Guwahati: Central Government peace negotiators and leaders of a frontline tribal separatist group of Nagaland have begun fresh talks in Amsterdam on Monday to help save a nine-year ceasefire from breaking down.

The government team in the two-day talks is being led by Union Labour Minister Oscar Fernandes and New Delhi's main peace interlocutor K Padmanabhaiah, while guerrilla leader Thuingaleng Muivah is heading the Isak-Muivah faction of the National Socialist Council of Nagaland (NSCN-IM), the main rebel group in Nagaland.

"The agenda for the talks would revolve around our main demand for a special federal relationship between India and Nagalim (Greater Nagaland) that allows us self-governance," senior NSCN-IM leader RH Raising said.

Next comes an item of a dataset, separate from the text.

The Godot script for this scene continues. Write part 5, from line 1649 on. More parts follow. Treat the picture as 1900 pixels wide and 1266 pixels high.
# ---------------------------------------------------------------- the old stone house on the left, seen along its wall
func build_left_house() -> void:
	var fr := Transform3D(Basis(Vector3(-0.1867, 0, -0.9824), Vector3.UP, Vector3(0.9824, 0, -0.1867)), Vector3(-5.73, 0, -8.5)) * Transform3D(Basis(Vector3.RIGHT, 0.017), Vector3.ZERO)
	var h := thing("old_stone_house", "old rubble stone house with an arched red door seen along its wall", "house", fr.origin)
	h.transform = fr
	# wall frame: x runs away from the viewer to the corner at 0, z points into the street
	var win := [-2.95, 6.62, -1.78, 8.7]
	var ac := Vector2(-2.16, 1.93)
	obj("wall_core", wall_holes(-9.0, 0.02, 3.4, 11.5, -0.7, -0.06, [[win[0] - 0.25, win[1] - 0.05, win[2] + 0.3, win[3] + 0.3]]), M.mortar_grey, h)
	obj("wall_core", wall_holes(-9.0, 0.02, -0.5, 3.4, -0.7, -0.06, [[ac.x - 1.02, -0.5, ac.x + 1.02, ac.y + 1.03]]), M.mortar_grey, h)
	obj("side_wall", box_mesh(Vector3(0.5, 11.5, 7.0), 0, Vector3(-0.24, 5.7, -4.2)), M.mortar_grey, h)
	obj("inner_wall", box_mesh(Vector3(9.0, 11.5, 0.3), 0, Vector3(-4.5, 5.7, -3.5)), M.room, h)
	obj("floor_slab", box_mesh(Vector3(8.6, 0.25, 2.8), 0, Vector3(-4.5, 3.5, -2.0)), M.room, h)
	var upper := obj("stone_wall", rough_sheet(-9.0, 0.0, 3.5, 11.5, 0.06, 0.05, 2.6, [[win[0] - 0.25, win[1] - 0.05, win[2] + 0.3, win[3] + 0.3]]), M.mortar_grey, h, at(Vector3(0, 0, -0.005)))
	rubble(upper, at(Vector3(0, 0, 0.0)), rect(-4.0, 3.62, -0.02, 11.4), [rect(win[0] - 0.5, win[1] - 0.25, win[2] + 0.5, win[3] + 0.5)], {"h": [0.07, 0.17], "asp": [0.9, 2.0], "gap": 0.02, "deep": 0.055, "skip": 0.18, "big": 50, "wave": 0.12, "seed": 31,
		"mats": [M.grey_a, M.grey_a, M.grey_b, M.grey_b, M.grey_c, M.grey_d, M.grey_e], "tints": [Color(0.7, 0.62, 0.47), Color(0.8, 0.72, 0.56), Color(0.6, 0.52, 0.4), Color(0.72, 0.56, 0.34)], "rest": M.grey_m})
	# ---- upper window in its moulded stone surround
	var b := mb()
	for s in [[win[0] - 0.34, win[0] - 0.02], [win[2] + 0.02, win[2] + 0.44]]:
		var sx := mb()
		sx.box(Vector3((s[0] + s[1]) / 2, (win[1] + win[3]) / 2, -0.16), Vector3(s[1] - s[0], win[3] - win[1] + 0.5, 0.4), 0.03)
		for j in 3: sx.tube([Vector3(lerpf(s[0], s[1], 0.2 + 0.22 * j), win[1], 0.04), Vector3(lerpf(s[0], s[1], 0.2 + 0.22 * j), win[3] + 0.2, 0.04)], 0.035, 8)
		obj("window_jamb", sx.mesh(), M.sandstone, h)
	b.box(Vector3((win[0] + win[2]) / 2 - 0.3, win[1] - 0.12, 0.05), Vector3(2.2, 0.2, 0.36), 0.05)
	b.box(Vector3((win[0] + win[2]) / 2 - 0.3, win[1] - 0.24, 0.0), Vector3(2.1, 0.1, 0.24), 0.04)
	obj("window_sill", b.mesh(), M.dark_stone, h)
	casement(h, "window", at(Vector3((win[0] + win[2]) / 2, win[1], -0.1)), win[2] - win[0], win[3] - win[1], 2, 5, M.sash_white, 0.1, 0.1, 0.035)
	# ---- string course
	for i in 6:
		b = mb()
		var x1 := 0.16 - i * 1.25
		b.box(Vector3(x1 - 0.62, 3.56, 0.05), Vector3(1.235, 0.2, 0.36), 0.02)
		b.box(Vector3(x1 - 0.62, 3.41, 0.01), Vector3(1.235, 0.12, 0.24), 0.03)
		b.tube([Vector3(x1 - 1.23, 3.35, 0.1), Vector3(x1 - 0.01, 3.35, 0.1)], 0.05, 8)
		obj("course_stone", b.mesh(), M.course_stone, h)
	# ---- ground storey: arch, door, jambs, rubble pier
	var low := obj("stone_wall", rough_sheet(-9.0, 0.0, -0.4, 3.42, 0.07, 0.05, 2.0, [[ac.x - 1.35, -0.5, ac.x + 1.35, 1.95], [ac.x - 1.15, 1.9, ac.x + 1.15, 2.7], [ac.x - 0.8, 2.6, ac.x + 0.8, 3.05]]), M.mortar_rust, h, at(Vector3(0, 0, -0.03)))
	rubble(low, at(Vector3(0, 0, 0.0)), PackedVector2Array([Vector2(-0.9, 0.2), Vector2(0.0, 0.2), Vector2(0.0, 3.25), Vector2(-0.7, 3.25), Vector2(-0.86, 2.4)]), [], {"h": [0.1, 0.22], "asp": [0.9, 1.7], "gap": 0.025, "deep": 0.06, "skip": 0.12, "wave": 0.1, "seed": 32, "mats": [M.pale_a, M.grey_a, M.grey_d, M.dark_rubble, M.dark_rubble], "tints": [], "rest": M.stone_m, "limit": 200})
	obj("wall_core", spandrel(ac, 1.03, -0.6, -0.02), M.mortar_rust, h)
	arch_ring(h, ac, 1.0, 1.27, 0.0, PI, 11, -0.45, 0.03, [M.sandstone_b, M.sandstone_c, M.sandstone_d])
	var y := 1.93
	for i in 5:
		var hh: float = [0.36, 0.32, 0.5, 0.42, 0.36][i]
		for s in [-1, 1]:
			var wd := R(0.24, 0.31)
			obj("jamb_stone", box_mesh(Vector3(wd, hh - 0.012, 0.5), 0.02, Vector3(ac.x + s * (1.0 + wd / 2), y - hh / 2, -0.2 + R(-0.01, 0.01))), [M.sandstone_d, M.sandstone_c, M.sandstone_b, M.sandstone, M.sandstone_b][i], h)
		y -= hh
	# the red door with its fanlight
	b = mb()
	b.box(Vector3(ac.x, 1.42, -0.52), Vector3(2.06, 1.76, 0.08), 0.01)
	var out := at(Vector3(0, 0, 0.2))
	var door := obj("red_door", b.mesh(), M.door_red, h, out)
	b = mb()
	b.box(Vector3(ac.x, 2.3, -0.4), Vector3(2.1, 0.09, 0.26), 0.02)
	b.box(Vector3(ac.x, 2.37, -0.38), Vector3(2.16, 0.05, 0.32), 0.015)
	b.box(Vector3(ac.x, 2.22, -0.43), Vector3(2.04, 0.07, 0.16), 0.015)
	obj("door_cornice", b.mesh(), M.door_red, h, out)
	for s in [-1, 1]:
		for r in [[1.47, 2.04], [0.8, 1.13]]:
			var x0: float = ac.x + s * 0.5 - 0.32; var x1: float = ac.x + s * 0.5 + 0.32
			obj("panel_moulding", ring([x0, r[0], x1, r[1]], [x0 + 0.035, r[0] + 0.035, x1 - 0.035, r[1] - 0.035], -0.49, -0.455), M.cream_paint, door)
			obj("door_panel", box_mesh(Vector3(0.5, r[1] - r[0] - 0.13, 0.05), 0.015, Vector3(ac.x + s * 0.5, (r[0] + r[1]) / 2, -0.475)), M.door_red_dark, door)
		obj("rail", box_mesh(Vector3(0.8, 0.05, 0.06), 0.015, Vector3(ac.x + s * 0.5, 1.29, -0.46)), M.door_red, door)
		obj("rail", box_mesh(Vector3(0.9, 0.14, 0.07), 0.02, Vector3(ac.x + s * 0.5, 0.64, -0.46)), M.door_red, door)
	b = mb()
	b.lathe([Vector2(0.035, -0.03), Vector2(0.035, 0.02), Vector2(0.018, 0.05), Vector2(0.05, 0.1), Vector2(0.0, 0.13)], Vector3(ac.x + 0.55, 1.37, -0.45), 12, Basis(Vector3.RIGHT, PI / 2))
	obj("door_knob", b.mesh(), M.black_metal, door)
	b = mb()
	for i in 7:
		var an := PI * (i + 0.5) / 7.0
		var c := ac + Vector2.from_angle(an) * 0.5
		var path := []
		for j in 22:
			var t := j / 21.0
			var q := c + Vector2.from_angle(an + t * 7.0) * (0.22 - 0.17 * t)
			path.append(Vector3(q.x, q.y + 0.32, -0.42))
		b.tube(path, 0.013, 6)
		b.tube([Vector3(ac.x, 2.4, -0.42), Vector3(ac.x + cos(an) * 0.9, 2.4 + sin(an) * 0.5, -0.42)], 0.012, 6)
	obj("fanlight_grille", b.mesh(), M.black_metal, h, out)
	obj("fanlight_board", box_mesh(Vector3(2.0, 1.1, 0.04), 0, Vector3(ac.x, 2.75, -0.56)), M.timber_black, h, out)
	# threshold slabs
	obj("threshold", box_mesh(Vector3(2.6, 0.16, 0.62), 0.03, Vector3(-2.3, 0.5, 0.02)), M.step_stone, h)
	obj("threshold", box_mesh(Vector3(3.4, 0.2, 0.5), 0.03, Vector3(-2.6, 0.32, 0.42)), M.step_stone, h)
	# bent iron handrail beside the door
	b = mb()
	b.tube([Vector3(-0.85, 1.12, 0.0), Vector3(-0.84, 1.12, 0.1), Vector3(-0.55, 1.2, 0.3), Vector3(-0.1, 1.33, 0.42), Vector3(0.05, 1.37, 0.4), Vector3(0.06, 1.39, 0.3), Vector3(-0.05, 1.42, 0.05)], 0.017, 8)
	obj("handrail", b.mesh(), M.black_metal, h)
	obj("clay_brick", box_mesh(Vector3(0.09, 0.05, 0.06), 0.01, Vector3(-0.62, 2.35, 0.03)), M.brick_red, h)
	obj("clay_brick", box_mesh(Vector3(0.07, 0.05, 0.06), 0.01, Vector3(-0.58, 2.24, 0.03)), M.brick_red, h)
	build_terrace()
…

The NSCN-IM and New Delhi entered into a ceasefire in August 1997, which has been renewed regularly. The present ceasefire expires June 2007. The rebel leadership during talks in October proposed 'a special federal arrangement' although the negotiations ended inconclusively.

The rebels are seeking a separate Naga Constitution under the special federal relationship. Talks in recent months have run into rough weather with the NSCN-IM blaming New Delhi for not having a clear-cut plan to resolve the more than six-decade old problem.

"Simply holding talks and delaying the peace process would yield no results. In the long run, such delaying tactics would boomerang," said another rebel leader.

The NSCN-IM has been demanding the creation of a Greater Nagaland by slicing off parts of three neighbouring states to unite 1.2 million Nagas. The demand is strongly opposed by the states of Assam, Manipur and Arunachal Pradesh.

New Delhi and the NSCN-IM have held more than 50 rounds of peace talks in the past nine years to end one of South Asia's longest-running insurgencies that has claimed around 25,000 lives since the country's independence in 1947.